Hays County’s estimated population of 230,191 is up 47% since 2010. Census data show adults between 18 and 24 make up a disproportionate number of new residents, probably driven in part by Texas State University.

And population growth in minority communities has far outpaced overall population growth in the county, with the Black population nearly quadrupling while the much larger Hispanic community has nearly doubled to 92,274 people, according to the Census Bureau.

“My sense is if you look at that data, it is a combination of people that are ... connected with the Austin economy but in a lot of cases can’t afford to live here,” said James Henson, director of the Texas Politics Project at the University of Texas. “They can’t afford to live in the central city but are economically and culturally linked to urban Austin.”

But even with demographic gains that tend to favor Democrats, Hays County had a mixed bag of winners in down-ballot races, such as incumbent Republican Sheriff Gary Cutler and Tax Assessor-Collector Jenifer O'Kane, who narrowly beat their Democratic challengers.

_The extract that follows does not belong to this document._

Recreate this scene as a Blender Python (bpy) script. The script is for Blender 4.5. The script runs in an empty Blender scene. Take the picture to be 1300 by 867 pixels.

Parks, the head of Hays County’s GOP, said students played a role in that.

“It is somewhat unfortunate in that we have university students who are here in Hays County for no other reason than to go to school and as soon as they graduate they are leaving Hays County,” Parks said. “They don’t have really any interest in down-ballot stuff. They don’t have any interest or knowledge of down-ballot stuff. They don’t care about county judges and that sort of thing.”

Wicker, the Texas State graduate student involved in get-out-the-vote campaigns, said the lack of candidate outreach to the student community fuels a lack of connection. She said that led many students to reject incumbents.

“Stop just coming to campus just to ask for a vote,” she said. “Make sure you are doing this year-round. Not all young people people are going to vote blue.”

Student Bunmi Kayode registers to vote during an event at Texas State on Sept. 22.